I've been a Penn State fan for 38 years. In the past 48 hours I've gone through a range of emotions, starting with maybe a little bit of denial, to anger, and now just absolute disgust.
Joe Pa and Penn State has represented to me everything that was right with college athletics. He's also a rare link to my childhood. I can't say that I can still put on my favorite show when I was a kid, but I can put on a Penn State game and see a man standing on the sidelines or lead a team through a tunnel that has done it as long as I can remember.
Many of you have no idea what that's all about, because most of you are fans of college teams that have coaching carousel every couple years and have no idea what that bond means. Therefore you couldn't possibly understand why we night be a little behind (no pun intended) in joining the mob and calling for his head.

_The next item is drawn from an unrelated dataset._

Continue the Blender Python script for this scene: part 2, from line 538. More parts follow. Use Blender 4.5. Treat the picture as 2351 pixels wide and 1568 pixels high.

Most of you had a predisposition on Paterno which made it easy for you to jump all over him. That's fine, there were people that have had not liked Paterno because of his supposed holier than thou national image since most of your grandfather's hey day. The national outcry doesn't suprise me.
I've gone on record in this forum saying he should step down. I still agree with that. However after thinking about it I'll expound on this further. I think he should of left 15 years ago. I've always been the first guy to jump up and scream at anyone that thought the admin should step in and replace him. I thought his years of service gave him the right to leave on his own terms.
But I was wrong, and the more I think about it the more my stance was bred from selfishness. I couldn't let it go. But from my perspective now, they would have done him a favor by letting him go 15 years ago.
The fact of the matter is he's been in a figurehead position at this school for some time. Until now I didn't see any harm in it. But there was more than being just a recruiting bargaining chip and and living breathing monument when you still hold the position of head coach. I've thought about this a lot, and I have a hard time believing that he didn't think he was doing the right thing. I think he was possibly too out of touch to know what the right thing actually was.
It's abundantly clear to me that this situation was way over his head. For his sake, and the sake of the program, he needs to be let go. It tears me to pieces to say it, but he has to go.